3D-printed guns, often referred to as "ghost guns," have been perceived as untraceable firearms due to their ease of production using readily available digital blueprints and 3D printers. However, recent research is challenging this notion, revealing that the materials used in 3D printing could carry distinctive chemical signatures that may link these guns back to their source.
A study published in the journal Forensic Chemistry demonstrates that specific filaments used in 3D printing exhibit unique chemical profiles, which could assist law enforcement in tracing seized 3D-printed firearms to their origin. This research follows several alarming incidents, such as an operation by the Australian Border Force last October that uncovered 281 3D-printed guns and components, highlighting a growing public safety concern.
These firearms can be constructed entirely from 3D-printed parts or through a combination of printed components and standard hardware store materials—creating "hybrid" weapons that are as lethal as conventional firearms. As a response to the increasing prevalence of 3D-printed guns, there have been calls for retailers to implement strategies to limit their production, including the introduction of blocking technologies and monitoring the sale of materials typically used to fabricate these weapons.
Traditional forensic methods struggle with tracing ghost guns, which is why researchers are now focusing on the chemical analysis of the filaments used in their manufacture. Each type of filament contains a mix of polymers and additives that can create a distinct chemical signature. Infrared spectroscopy—a technique that assesses how materials absorb infrared light—can identify these signatures, providing forensic teams with potential leads.

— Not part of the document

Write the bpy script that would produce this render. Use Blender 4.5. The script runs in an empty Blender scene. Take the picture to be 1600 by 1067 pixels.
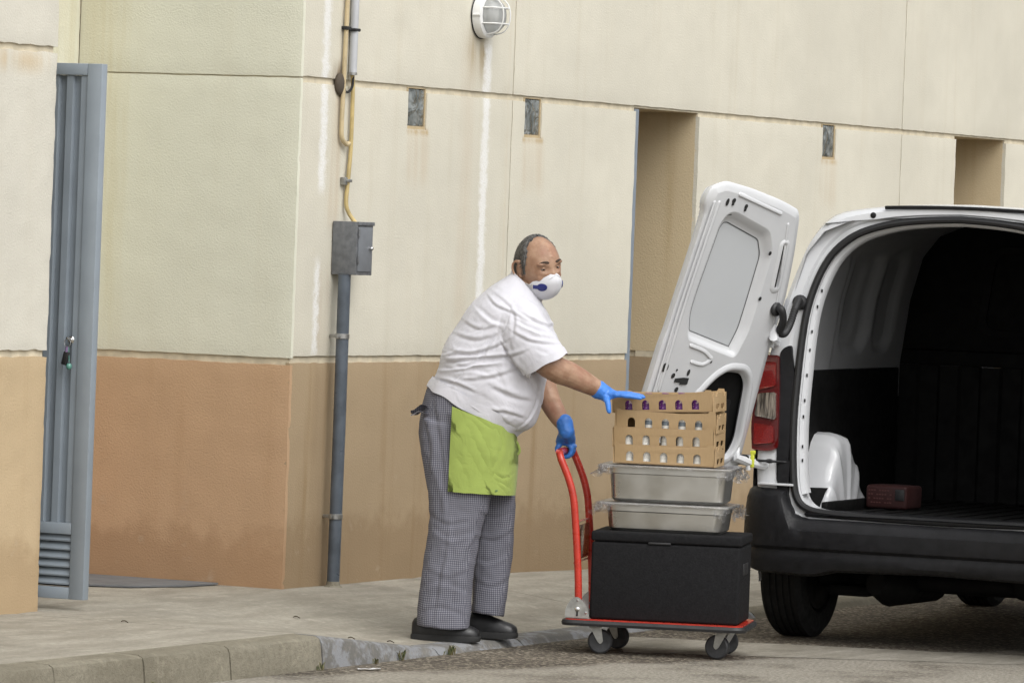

The research evaluated over 60 different filaments purchased from the Australian retail market. It was found that despite appearing similar, the chemical compositions of these filaments varied significantly. For example, filaments made from polylactic acid (PLA), acrylonitrile butadiene styrene (ABS), and glycol-modified polyethylene terephthalate (PETG) could be easily differentiated due to their chemical characteristics. Additionally, even filaments with the same base material could be distinguished through specific additives present, which may not be listed on product packaging.
This capacity to differentiate filaments could enable forensic investigators to connect seized guns back to the filament they were printed from, potentially leading to suppliers and disrupting the production chain of illegal firearms.
While not all filaments have been proven to have unique signatures, ongoing research is focused on incorporating additional analytical techniques to paint a fuller chemical profile of each filament type. The goal is to not only trace the guns themselves but also identify the specific 3D printer used to create them, fundamentally undermining the assumption of their untraceability.
This groundbreaking research highlights a crucial shift in the approach to tackling the ghost gun issue, revealing that the veil of anonymity associated with these firearms may be more fragile than previously thought.